Germany, the Netherlands and the United States are providing two batteries each to protect Nato ally Turkey from any possible incoming ballistic missiles from Syria, where the civil war has left about 60,000 dead.

Violence has flared along Turkey's border with Syria and shells fired from the latter have landed in Turkey, which has retaliated with artillery fire.

In other developments yesterday, the Arab League chief said the mission of the international envoy tasked with resolving Syria's crisis has not yielded even a "flicker of hope".

Nabil Elaraby, addressing the opening session of a two-day Arab economic summit in Riyadh, proposed that the gathered heads of state call for an immediate meeting of the UN Security Council to adopt a resolution calling for a ceasefire in Syria and establish a monitoring force to ensure compliance with the truce.

Algeria's Lakhdar Brahimi took up his job as international envoy on Syria late last summer.

Meanwhile, the Russian government says it is sending two planes to Lebanon to evacuate about 100 Russians from Syria, the first such effort since the uprising began in March 2011.

Russia, the main ally of Syrian president Bashar Al Assad, said that it has contingency plans in place to evacuate thousands more of its citizens.

In Damascus, the Syrian government blamed a rebel attack on a key power line for a blackout in the city and much of the country's south overnight.
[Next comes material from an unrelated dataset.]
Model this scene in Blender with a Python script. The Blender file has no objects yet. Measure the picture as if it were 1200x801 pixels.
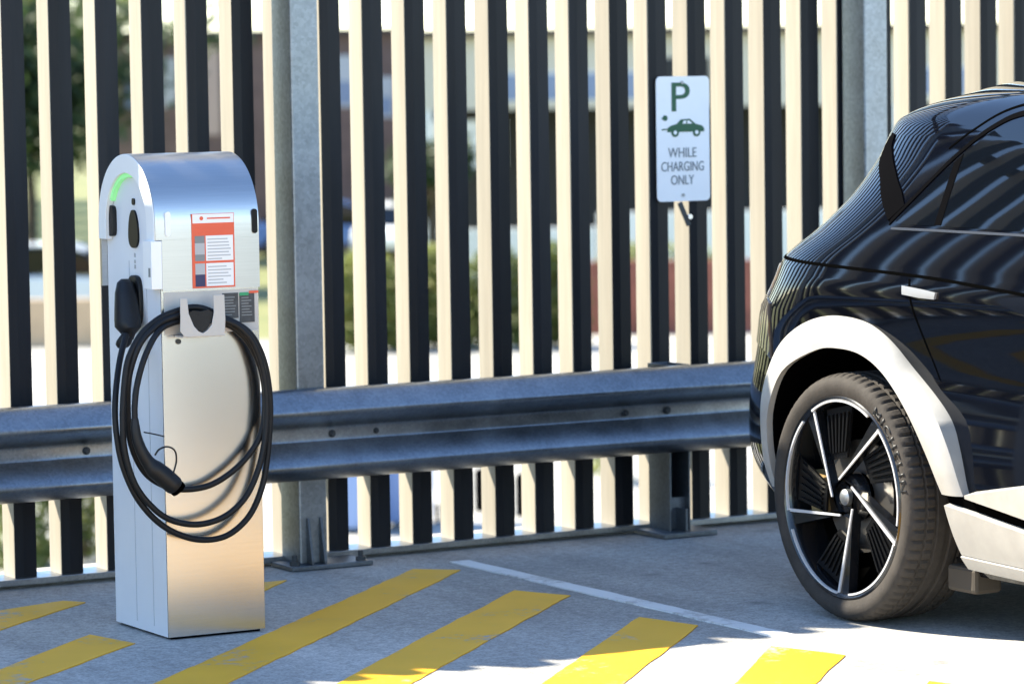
import bpy, bmesh, math, random
from mathutils import Vector, Matrix
random.seed(7)
R = math.radians
scene = bpy.context.scene
COL = scene.collection
EMPTY_PARENT = {}

# ------------------------------------------------------------------ helpers
class MB:
    """collects faces with material slots; build() links them as ONE mesh object"""
    def __init__(s): s.v=[]; s.f=[]; s.m=[]; s.s=[]
    def add(s, vs, fs, m=0, smooth=False):
        o=len(s.v); s.v += [tuple(v) for v in vs]
        for f in fs:
            s.f.append([o+i for i in f]); s.m.append(m); s.s.append(smooth)
    def box(s, x0,x1,y0,y1,z0,z1, m=0, ms=None):
        vs=[(x,y,z) for x in (x0,x1) for y in (y0,y1) for z in (z0,z1)]
        fs=[(0,1,3,2),(4,6,7,5),(0,4,5,1),(2,3,7,6),(0,2,6,4),(1,5,7,3)]  # -x +x -y +y -z +z
        if ms is None: s.add(vs,fs,m)
        else:
            for f,mm in zip(fs,ms): s.add(vs,[f],mm)
    def obox(s, c, ax, ay, az, hx, hy, hz, m=0):
        c=Vector(c); ax=Vector(ax).normalized(); ay=Vector(ay).normalized(); az=Vector(az).normalized()
        vs=[c+ax*(hx*i)+ay*(hy*j)+az*(hz*k) for i in (-1,1) for j in (-1,1) for k in (-1,1)]
        s.add(vs,[(0,1,3,2),(4,6,7,5),(0,4,5,1),(2,3,7,6),(0,2,6,4),(1,5,7,3)],m)
    def prism(s, poly, axis, d0, d1, m=0, smooth=False, ends=True):
        """poly: 2D points; axis 'x' -> (y,z), 'y' -> (x,z), 'z' -> (x,y)"""
        def P(a,b,d): return {'x':(d,a,b),'y':(a,d,b),'z':(a,b,d)}[axis]
        n=len(poly)
        vs=[P(a,b,d0) for a,b in poly]+[P(a,b,d1) for a,b in poly]
        s.add(vs,[(i,(i+1)%n,n+(i+1)%n,n+i) for i in range(n)],m,smooth)
        if ends: s.add(vs,[tuple(range(n-1,-1,-1)),tuple(range(n,2*n))],m)
    def tube(s, pts, r, n=10, m=0, caps=True):
        pts=[Vector(p) for p in pts]; N=len(pts)
        rr = r if isinstance(r,(list,tuple)) else [r]*N
        t0=(pts[1]-pts[0]).normalized()
        up=Vector((0,0,1)) if abs(t0.z)<.9 else Vector((0,1,0))
        nrm=(up-t0*up.dot(t0)).normalized(); vs=[]
        for i,p in enumerate(pts):
            t=(pts[min(i+1,N-1)]-pts[max(i-1,0)]).normalized()
            nrm=(nrm-t*nrm.dot(t)).normalized(); b=t.cross(nrm)
            for k in range(n):
                a=2*math.pi*k/n; vs.append(p+(nrm*math.cos(a)+b*math.sin(a))*rr[i])
        fs=[(i*n+k,i*n+(k+1)%n,(i+1)*n+(k+1)%n,(i+1)*n+k) for i in range(N-1) for k in range(n)]
        s.add(vs,fs,m,True)
        if caps: s.add(vs,[tuple(range(n-1,-1,-1)),tuple((N-1)*n+k for k in range(n))],m)
    def grid(s, G, m=0, smooth=True, close_u=False, close_v=False):
        nu=len(G); nv=len(G[0]); vs=[p for row in G for p in row]
        fs=[]
        for i in range(nu if close_u else nu-1):
            for j in range(nv if close_v else nv-1):
                a=i; b=(i+1)%nu; c=j; d=(j+1)%nv
                fs.append((a*nv+c,a*nv+d,b*nv+d,b*nv+c))
        s.add(vs,fs,m,smooth)
    def cyl(s, c, axis, r, h, n=24, m=0, r2=None):
        c=Vector(c); ax=Vector(axis).normalized()
        up=Vector((0,0,1)) if abs(ax.z)<.9 else Vector((0,1,0))
        u=(up-ax*up.dot(ax)).normalized(); w=ax.cross(u); r2=r if r2 is None else r2
        vs=[c+(u*math.cos(2*math.pi*k/n)+w*math.sin(2*math.pi*k/n))*r for k in range(n)]
        vs+=[c+ax*h+(u*math.cos(2*math.pi*k/n)+w*math.sin(2*math.pi*k/n))*r2 for k in range(n)]
        s.add(vs,[(k,(k+1)%n,n+(k+1)%n,n+k) for k in range(n)],m,True)
        s.add(vs,[tuple(range(n-1,-1,-1)),tuple(range(n,2*n))],m)
    def build(s, name, mats, parent=None, bevel=0, angle=35):
        me=bpy.data.meshes.new(name); me.from_pydata(s.v,[],s.f)
        for mt in (mats if isinstance(mats,(list,tuple)) else [mats]): me.materials.append(mt)
        me.polygons.foreach_set('material_index',s.m); me.polygons.foreach_set('use_smooth',s.s)
        me.validate()
        bm=bmesh.new(); bm.from_mesh(me); bmesh.ops.remove_doubles(bm,verts=bm.verts,dist=1e-5)
        bmesh.ops.recalc_face_normals(bm,faces=bm.faces); bm.to_mesh(me); bm.free()
        if any(s.s): me.set_sharp_from_angle(angle=R(angle))
        o=bpy.data.objects.new(name,me); COL.objects.link(o)
        if parent: attach(o,parent)
        if bevel:
            b=o.modifiers.new('bevel','BEVEL'); b.width=bevel; b.segments=2; b.limit_method='ANGLE'; b.angle_limit=R(40)
        return o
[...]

The blackout hit residents especially hard because there are rampant fuel shortages and the winter cold pushed temperatures below freezing overnight.

While Damascus's 2.5 million residents have grown used to power cuts as the conflict damages infrastructure and saps the government's finances, they said the overnight outage was the first to darken the entire capital.

By noon yesterday, power had returned to more than half of the capital and the electricity minister, Imad Khamis, said authorities were working to restore it in other areas.

Also yesterday, Syrian warplanes launched raids on two towns east of Damascus, a monitoring group said.

The Syrian Observatory for Human Rights, which relies on a network of activists, doctors and lawyers across the war-torn country, reported that the army shelled and deployed new reinforcements to the rebel-held town of Daraya, as part of its bid to quell the insurgency in the outskirts of Damascus.